Writer’s block has been the subject of many scholarly studies including Mike Rose’s classic Writer’s Block: The Cognitive Definition. Most experts agree that it’s caused by a combination of too much information, and pressure to produce.
That kind of pressure can be intense, and it can create real fear; Ernest Hemingway once said his greatest fear was “a blank sheet of paper.” A writer suffering from writer’s block knows what to do, but just can’t seem to commit words to paper.
Whether you’re trying to find just the right house plan, or searching for just right inspiration for your home design project, you just can’t seem to stop the dream and start the reality.
I’ve learned to manage my occasional designer’s block with a few simple strategies that will also help you get past the “dream stage” of your home design project. Try these to break free and get back to working on your dream:
1. Make Progress – Any Progress
Your mind is telling you that you need to come up with just the right solution, and you’re hoping that all the information you’ve collected with lead you there.
It will – eventually. But for now you need to just make progress – any progress.
That’s strategy number one. Looking at designs on house plan websites? Pick one – any one that’s reasonably similar to what you like (flaws and all), and start working with it. You’re going to make changes, right? Then it probably doesn’t matter too much which plan you start with.

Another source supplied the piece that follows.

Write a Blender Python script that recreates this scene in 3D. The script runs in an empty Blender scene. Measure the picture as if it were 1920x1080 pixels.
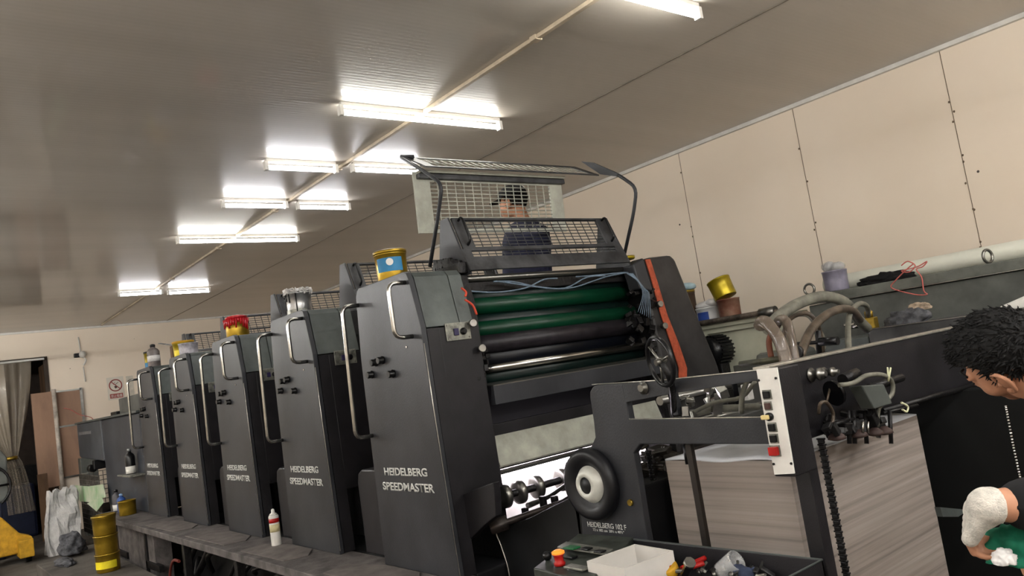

You just need to start working with something.
When I start a design project, my goal isn’t to imagine the right design and then draw it, it’s to start drawing and let the design flow from the process of drawing.
It sounds backwards, but it works.
Do This: Pick a house plan, good or bad, and start working with it. If you’re remodeling, sketch out your existing house plan, and start working with changes to that.
2. Narrow It Down
A client called me the day after our very first meeting. “I’ve put a few photos up on Houzz,” she said, “To give you some idea of what I’m thinking about for the house design.”
“A few” in this case meant four hundred and fifty photos.
We had a long talk about that. Four hundred and fifty photos are a little bit of everything, and that’s a recipe for designer’s block. I had her narrow down the photos to just the essential 150 and sort those into groups.
There were plenty of good ideas, and plenty of places to start the process, in those 150.
When you put too many photos or too many house plans in your collection you’re building a roadblock between yourself and progress on your design. It’s hard to know how to start designing a house when you have too many ideas, none of which are exactly what you want.
Do This: Narrow your choices down to just a handful of representative ideas, and make those your starting point. You’ll have plenty of opportunities to add more ideas later on, or to change your design to reflect something new.
3. Stop Trying to Avoid Being Wrong
In a 1994 episode of Seinfeld, George decides that every decision he’s ever made has been wrong, and that to succeed, he should do the exact opposite of his instincts. In an instant, George decides to stop fearing failure.
Fear of failure is the number one cause of writer’s and designer’s block. Yet ironically, making mistakes – lots of them – is an essential part of the creative process.
You’re afraid that if you don’t look at every possible house plan, you might choose the wrong one. You’re afraid if you don’t pin every photo that catches your eye on Pinterest, you might miss finding the perfect room design.
But good design ideas don’t only exist in photographs; they flow from the creative process of adapting the ideas in those photographs to your situation.
“Being creative” means accepting the risk of being wrong; it means that action is more important than accuracy, at least at the beginning of the process.
And you can’t take action if you’re always worried about that action being wrong.
Do This: give yourself permission to be wrong. Do the opposite – instead of searching for the perfect plan or photo, find something completely different and use that for inspiration.
4. Find the Theme
My wife marked a bunch of photos in some design magazines a few years ago for a bedroom remodel, ideas she liked but wasn’t sure what to do with.
We looked through them together and realized that they all had a hint of “western” design to them.
Hey honey, we’ve got a theme here.
A theme gives you a framework to design within; a theme makes all of your decisions much easier because new ideas either fit in the theme or they don’t.
And as my wife and I discovered, you don’t have to start with a theme; your theme might develop as you go along. Or maybe there’s already a theme in the photos you’ve collected, and you just need to find it.
Do This: find the theme in the photos or house plans you’ve collected – do they share a style? A color scheme? Are your favorite house plans simple forms, open floor plans, cottages? Find the theme and you’ll find a new perspective and renewed design energy.
Every design project starts with a dream, but at some point you’ve got to start making the dream real.
That doesn’t mean you should cut the “dream stage” short; just don’t get stuck in it when you should be creating.
If you find yourself stuck don’t panic –instead, take steps to get the creative process back on track. You’ll keep the ideas flowing, and you’ll likely end up with a better design.